Encapsulation Process: Utilized low-temperature injection molding technology to encapsulate the antenna, effectively addressing issues with condensation and vibrations at the air outlet.
This solution takes into account the customer’s device structure, signal transmission, and environmental challenges. Through targeted design and process selection, we ensured that the WIFI antenna could work stably and efficiently on the fresh air purifier. Our solution guaranteed the device met its Wi-Fi connectivity requirements while overcoming the challenges presented by the unique environment.

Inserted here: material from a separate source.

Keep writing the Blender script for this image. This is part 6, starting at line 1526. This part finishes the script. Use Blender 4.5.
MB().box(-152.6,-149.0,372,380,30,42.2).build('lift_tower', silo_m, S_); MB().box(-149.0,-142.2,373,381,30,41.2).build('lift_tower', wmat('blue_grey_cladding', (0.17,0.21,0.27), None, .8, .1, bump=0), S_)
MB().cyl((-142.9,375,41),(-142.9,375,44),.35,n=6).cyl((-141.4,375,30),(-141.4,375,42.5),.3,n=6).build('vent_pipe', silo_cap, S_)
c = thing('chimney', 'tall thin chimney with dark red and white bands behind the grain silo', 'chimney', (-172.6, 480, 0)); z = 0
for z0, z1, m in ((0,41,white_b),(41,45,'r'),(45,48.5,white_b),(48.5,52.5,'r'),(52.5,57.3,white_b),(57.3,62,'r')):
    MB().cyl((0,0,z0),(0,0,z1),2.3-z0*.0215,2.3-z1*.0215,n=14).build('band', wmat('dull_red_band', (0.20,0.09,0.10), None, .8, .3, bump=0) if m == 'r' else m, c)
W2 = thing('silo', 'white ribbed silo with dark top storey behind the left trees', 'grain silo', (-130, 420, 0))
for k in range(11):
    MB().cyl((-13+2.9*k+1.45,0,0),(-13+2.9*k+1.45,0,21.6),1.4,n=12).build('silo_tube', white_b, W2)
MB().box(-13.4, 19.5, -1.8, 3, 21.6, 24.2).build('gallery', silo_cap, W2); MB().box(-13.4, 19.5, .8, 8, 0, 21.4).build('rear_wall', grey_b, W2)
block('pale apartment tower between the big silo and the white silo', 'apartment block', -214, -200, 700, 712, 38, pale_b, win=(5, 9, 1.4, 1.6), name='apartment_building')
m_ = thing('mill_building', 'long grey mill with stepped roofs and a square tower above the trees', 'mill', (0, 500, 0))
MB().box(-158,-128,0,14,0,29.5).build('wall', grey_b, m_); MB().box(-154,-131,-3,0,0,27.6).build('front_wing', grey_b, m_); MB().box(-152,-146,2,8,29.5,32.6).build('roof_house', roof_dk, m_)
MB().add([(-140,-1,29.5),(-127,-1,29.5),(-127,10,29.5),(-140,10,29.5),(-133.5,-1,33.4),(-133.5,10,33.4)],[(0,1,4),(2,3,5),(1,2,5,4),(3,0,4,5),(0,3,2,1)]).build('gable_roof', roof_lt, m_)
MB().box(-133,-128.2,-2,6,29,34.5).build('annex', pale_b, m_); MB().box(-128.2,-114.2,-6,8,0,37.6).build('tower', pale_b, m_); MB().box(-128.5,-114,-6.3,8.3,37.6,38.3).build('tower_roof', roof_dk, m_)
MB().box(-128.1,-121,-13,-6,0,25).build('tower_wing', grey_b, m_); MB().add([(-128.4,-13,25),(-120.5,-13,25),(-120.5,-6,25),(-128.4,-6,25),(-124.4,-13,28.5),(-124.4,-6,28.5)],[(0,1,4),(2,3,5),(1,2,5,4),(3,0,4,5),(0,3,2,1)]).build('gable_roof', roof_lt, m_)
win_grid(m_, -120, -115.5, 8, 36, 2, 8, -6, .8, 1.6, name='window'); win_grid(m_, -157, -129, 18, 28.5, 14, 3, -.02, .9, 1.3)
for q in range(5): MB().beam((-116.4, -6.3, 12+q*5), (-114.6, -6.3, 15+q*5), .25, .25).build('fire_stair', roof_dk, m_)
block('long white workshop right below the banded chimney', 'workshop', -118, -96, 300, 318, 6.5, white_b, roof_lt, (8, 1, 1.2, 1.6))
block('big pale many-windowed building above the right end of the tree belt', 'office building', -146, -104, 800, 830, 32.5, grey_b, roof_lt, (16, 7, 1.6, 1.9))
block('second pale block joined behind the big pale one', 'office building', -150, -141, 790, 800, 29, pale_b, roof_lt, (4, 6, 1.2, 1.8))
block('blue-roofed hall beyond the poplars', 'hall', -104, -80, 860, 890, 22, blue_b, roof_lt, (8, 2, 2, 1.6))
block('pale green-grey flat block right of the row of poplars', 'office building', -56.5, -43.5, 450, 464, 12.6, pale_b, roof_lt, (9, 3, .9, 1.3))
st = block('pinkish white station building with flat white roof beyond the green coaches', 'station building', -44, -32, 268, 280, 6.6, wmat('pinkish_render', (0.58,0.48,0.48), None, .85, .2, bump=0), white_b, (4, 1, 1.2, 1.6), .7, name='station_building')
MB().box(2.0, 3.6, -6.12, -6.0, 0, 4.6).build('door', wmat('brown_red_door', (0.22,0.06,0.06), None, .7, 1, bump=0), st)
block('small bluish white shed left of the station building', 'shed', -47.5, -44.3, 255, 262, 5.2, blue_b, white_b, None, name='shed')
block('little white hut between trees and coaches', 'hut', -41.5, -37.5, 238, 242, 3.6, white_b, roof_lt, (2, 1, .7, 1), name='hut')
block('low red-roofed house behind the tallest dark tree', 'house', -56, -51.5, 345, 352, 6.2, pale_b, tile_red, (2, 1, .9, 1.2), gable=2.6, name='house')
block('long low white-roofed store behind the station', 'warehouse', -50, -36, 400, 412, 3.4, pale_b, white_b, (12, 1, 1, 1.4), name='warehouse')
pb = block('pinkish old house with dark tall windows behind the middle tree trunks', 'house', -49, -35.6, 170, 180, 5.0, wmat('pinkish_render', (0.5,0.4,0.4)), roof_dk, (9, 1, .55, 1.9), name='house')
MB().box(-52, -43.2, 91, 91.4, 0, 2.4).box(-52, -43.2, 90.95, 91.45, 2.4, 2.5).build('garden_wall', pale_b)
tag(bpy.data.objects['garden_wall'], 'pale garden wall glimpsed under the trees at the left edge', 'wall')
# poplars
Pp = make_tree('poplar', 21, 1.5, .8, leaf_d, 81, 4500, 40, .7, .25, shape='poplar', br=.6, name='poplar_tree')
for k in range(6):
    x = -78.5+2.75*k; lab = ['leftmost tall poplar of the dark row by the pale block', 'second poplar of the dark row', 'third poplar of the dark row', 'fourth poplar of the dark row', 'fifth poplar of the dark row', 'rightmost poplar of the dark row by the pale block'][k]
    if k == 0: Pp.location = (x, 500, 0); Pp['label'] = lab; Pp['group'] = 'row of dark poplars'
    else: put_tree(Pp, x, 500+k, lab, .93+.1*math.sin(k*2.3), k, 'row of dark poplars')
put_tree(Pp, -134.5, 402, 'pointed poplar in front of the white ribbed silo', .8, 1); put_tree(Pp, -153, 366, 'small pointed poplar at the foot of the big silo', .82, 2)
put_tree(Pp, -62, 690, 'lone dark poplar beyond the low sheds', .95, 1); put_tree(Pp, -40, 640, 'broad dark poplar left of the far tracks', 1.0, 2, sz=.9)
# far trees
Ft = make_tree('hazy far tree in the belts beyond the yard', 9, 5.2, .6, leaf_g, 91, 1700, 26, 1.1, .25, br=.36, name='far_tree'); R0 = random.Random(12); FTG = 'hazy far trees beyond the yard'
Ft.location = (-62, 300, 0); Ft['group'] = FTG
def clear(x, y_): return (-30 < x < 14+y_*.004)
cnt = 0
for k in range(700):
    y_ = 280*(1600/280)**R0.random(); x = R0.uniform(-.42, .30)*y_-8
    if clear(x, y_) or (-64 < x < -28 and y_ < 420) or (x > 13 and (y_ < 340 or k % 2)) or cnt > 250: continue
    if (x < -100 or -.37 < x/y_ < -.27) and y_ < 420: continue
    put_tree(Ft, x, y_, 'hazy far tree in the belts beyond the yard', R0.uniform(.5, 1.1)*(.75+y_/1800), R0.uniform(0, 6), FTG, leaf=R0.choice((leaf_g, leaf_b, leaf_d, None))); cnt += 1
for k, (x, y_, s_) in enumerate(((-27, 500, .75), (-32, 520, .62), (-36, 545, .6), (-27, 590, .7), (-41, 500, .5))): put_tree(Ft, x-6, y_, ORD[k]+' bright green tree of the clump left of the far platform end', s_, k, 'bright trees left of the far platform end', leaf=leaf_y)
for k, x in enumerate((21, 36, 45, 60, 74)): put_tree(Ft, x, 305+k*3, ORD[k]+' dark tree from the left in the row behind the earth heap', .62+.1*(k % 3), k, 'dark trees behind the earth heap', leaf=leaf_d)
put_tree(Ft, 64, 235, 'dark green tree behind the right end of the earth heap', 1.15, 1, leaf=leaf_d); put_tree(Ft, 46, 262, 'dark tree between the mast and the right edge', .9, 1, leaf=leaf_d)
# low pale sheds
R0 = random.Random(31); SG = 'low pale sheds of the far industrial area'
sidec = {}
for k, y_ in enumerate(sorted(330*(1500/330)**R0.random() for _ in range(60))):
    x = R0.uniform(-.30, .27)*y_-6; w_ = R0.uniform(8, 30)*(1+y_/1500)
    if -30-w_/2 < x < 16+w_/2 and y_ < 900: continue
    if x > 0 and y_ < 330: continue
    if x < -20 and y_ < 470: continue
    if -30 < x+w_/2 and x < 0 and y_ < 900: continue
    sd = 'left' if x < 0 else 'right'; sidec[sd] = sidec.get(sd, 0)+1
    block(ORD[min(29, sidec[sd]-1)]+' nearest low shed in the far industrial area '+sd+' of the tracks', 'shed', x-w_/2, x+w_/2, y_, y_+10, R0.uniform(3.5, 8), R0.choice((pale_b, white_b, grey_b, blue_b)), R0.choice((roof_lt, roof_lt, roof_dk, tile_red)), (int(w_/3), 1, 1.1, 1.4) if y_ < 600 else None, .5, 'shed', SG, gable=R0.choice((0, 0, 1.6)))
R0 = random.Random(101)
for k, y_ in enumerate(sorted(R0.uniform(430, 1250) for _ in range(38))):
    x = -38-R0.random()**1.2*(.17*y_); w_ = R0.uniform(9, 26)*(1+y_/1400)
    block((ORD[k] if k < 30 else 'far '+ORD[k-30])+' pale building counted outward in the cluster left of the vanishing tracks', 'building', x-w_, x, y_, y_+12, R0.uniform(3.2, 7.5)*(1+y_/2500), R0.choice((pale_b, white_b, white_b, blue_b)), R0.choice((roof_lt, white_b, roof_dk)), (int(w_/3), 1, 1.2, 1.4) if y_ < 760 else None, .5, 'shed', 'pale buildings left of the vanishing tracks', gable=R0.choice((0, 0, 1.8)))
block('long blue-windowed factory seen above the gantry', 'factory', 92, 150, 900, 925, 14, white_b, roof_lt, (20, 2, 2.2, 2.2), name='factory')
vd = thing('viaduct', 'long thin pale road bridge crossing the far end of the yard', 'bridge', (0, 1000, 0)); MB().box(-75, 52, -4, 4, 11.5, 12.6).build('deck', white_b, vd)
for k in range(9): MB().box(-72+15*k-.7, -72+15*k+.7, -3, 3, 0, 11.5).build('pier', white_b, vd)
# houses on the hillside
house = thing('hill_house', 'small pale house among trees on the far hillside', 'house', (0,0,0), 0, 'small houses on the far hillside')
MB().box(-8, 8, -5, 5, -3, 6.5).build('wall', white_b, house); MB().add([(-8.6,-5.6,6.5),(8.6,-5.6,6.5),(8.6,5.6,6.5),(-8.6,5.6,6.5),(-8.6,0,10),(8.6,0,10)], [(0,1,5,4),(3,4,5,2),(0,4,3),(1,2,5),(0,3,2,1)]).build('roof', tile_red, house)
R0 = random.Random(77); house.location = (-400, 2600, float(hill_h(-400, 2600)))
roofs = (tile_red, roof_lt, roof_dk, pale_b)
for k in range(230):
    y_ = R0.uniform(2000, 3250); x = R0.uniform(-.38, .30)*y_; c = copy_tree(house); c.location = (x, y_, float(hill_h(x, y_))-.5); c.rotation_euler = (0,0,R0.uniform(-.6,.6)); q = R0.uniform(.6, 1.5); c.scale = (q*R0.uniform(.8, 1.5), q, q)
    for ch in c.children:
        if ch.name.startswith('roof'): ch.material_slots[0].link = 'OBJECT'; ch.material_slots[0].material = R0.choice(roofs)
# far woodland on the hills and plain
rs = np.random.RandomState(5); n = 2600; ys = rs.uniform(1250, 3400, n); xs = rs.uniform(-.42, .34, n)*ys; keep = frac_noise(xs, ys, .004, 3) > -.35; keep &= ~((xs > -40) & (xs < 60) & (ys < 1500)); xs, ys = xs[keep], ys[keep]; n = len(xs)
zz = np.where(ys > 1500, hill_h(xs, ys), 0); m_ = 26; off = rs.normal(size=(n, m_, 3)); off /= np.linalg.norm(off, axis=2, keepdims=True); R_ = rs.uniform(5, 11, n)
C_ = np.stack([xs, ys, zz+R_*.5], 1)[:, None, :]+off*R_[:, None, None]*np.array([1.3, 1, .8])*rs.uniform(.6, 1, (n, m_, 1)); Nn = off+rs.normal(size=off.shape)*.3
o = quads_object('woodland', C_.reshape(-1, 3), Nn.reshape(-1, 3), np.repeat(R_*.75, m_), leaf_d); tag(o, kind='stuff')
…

Case Study: Selective Encapsulation Protection for Sensor PCBA
Case Background and Needs
Client B sells laser distance sensor modules, which are non-contact distance measuring sensors provided in PCBA form for integration into customer equipment. These modules are often exposed to harsh conditions such as vibration, water immersion, and condensation due to their widespread use in industrial scenarios.
The Solution
We adopted the low-pressure injection molding process to encapsulate the antenna and PCBA together. This encapsulation effectively addresses several issues faced during the application of a single PCBA module. These include potential impact damage in harsh industrial environments and electrostatic damage to the module. Advanced LPM ensures stable wireless transmission in complex environments, allowing the laser distance sensor module to operate reliably in extreme conditions like vibration, water immersion, and condensation.
This solution meets the high precision and stability requirements of industrial environments for distance measurement sensors. It empowers the client’s equipment to operate accurately and reliably in a wide range of harsh industrial conditions.